Pergunta – Existe algum dispositivo de segurança no caso de alguma emergência?

Joeci – Não. Temos apenas um guarda, que fica lá fora e que cuida de todo o corredor.

Pergunta – Isso não preocupa a senhora?

Joeci – A gente acredita na sorte. Não tem como! Já pedimos mais um policial militar, mas não existe contingente para isso, então só fica um soldado.

Pergunta – O novo Código trata bem as questões de Família?

Joeci – O novo Código veio traduzir aquilo que nós já estávamos fazendo. O que a jurisprudência já havia encampado. Então, me parece que em algumas coisas ficou interessante, porque traduziu o direito da parte que era abrangido pela jurisprudência, e em outros deixou muito a desejar. O Código, no meu entender, não abrangeu toda a matéria.

Pergunta – Mas ele facilita a solução de algumas questões?

Joeci – Não. A decisão do conflito nunca vai acabar. Não adianta existir normas.
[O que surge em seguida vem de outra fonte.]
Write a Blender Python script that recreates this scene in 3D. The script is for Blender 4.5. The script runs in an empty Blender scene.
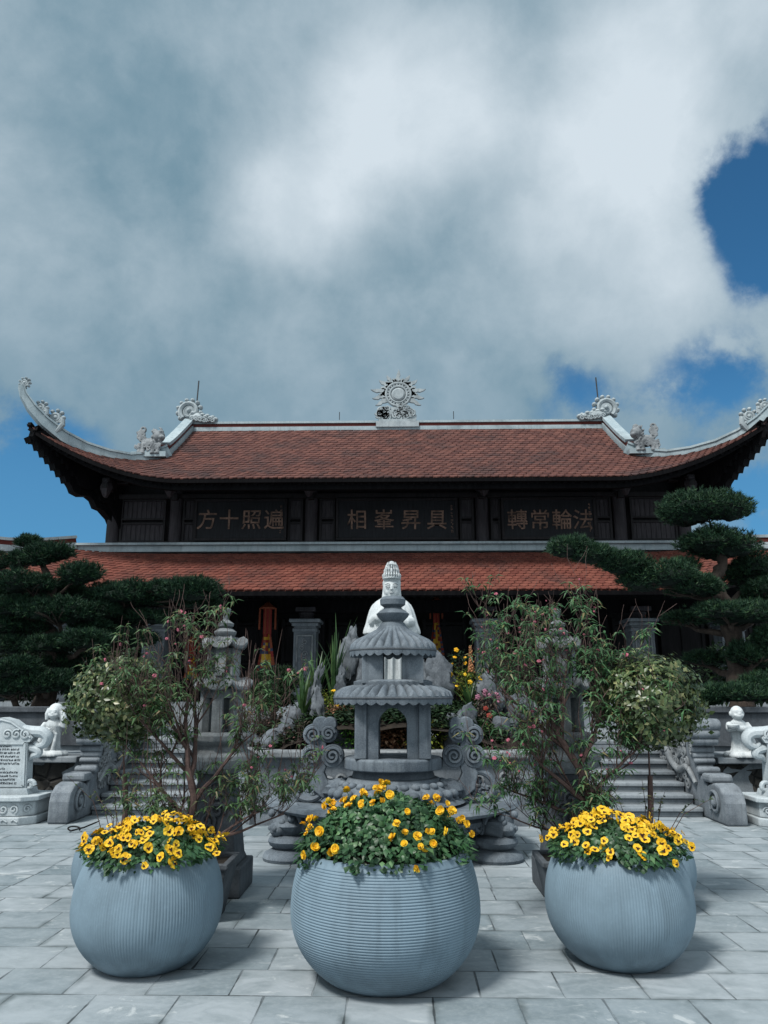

Porque sempre vai ter uma coisa ou outra. As normas estão regulamentadas pelo novo Código de uma forma mais clara. Isto sim. Aquilo que não havia sido regulamentado, que estava sendo dominado pela jurisprudência ou pela doutrina, alguns comportamentos que ainda estavam inseridos na Constituição e não tinham regulamentação, aí sim.

Pergunta – A senhora acha que os conflitos entre homens e mulheres estão aumentado?

Joeci – Sim, principalmente por causa do desemprego. Hoje, a mulher galgou um espaço muito grande no emprego e diminuiu a possibilidade de trabalho do homem, pois o homem se acomodou e a mulher é mais dedicada.

Só que em virtude da recessão econômica que nós estamos vivendo, isso reflete diretamente nas varas de Família. Porque, quando o dinheiro não entra pela porta, a felicidade sai por ela. Com isso, o homem ou a mulher acabam saindo de casa, ou entram no vício da bebida e a desestrutura e desarmonia se instalam de vez.